Aim:
Your task is to filter the data below down to the lines holding "Write".

---

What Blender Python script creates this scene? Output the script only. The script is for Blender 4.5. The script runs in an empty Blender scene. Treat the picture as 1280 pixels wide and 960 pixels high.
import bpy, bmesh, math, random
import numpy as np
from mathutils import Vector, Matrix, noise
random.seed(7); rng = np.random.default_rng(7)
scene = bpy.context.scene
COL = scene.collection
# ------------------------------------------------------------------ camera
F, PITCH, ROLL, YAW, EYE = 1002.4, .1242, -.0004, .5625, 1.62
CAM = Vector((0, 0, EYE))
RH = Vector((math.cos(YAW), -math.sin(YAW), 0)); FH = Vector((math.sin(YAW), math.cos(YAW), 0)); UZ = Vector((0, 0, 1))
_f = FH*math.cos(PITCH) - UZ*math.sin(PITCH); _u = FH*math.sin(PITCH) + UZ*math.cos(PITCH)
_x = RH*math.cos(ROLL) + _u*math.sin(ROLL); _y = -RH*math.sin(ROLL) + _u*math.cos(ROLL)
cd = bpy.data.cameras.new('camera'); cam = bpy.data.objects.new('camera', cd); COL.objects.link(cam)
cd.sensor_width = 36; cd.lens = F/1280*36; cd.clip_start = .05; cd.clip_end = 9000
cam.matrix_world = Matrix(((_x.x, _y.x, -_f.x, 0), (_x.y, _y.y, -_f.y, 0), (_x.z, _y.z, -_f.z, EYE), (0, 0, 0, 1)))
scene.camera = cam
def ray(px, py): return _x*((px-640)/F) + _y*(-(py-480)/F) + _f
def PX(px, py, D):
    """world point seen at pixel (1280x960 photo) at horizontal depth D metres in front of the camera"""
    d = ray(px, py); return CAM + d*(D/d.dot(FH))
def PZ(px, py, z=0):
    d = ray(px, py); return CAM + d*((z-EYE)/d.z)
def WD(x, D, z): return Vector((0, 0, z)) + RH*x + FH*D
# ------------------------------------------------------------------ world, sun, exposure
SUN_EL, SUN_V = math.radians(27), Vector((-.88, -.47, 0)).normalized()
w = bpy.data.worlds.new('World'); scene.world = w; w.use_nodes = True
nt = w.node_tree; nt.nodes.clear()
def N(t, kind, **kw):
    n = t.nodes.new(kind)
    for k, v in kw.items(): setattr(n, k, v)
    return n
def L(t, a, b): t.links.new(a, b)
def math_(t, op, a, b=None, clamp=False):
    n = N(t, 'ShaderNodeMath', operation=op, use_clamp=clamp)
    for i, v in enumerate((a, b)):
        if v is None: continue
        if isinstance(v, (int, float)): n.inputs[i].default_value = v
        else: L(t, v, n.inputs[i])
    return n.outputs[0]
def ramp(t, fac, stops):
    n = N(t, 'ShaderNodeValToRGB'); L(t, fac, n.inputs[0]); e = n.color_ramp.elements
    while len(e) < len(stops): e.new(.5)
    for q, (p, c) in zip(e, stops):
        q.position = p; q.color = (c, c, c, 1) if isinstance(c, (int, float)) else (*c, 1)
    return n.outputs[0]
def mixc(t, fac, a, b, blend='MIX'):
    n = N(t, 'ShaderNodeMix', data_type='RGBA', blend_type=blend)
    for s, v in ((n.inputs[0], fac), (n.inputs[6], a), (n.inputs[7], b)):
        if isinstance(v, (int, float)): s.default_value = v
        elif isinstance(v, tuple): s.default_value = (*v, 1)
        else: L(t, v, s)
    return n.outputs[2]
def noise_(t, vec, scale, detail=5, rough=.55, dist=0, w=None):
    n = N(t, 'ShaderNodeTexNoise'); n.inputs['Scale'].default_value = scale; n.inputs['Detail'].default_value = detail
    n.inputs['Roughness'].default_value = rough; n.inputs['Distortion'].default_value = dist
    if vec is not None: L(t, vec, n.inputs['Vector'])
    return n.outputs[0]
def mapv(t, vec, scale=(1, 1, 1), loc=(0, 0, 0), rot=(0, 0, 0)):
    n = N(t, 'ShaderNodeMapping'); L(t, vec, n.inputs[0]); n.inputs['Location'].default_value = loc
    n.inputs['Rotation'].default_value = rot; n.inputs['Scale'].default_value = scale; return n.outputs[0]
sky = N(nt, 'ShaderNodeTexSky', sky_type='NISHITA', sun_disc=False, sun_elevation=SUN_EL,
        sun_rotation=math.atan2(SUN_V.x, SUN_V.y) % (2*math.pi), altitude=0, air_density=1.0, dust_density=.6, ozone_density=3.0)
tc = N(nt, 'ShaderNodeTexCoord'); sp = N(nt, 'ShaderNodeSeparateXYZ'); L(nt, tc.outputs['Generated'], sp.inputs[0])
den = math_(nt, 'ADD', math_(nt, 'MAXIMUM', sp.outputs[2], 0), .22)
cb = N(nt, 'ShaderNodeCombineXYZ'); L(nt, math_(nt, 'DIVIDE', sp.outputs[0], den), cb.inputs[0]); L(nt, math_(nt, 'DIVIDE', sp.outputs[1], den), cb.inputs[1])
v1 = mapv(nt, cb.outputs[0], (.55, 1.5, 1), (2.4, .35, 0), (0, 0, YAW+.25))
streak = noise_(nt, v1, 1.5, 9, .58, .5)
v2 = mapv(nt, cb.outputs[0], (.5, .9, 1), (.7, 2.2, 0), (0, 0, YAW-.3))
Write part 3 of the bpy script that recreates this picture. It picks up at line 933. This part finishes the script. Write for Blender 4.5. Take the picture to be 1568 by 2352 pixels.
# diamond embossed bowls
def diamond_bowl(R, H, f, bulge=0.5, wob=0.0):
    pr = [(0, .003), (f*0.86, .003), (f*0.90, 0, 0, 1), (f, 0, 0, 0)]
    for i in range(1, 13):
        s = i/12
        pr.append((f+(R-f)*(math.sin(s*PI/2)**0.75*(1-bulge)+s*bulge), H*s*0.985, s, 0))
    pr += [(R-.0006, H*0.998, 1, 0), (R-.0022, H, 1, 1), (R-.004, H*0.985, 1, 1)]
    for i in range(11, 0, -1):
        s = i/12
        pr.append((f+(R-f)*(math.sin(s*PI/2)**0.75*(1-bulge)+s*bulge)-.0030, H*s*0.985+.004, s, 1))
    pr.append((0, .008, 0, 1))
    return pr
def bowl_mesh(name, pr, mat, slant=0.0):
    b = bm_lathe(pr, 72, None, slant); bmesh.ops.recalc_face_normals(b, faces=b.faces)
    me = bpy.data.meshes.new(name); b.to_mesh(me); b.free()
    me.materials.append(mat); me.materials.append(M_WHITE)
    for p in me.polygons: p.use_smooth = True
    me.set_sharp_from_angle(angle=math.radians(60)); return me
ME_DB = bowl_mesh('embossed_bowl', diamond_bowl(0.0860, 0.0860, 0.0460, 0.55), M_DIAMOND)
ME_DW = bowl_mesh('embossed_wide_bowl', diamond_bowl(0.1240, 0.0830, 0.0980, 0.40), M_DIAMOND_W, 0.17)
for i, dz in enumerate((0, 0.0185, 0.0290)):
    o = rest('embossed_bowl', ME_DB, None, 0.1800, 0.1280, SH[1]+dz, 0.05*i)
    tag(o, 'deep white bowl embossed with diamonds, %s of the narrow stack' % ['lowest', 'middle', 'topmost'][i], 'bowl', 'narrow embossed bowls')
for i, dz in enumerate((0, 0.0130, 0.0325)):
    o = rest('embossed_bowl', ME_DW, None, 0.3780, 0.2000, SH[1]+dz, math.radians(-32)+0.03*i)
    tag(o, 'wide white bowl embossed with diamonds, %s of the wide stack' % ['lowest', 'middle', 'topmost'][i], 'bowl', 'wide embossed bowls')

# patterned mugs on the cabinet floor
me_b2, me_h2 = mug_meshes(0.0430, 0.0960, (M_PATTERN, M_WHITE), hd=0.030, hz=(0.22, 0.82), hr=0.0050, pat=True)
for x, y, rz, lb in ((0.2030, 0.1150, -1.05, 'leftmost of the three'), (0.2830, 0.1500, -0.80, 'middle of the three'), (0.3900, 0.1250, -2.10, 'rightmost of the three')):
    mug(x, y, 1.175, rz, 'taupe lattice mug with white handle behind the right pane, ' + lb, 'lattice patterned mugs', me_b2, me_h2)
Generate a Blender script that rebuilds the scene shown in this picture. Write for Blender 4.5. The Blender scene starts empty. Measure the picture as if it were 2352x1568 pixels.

---

Problem solution:
Write part 3 of the bpy script that recreates this picture. It picks up at line 933. This part finishes the script. Write for Blender 4.5. Take the picture to be 1568 by 2352 pixels.
Generate a Blender script that rebuilds the scene shown in this picture. Write for Blender 4.5. The Blender scene starts empty. Measure the picture as if it were 2352x1568 pixels.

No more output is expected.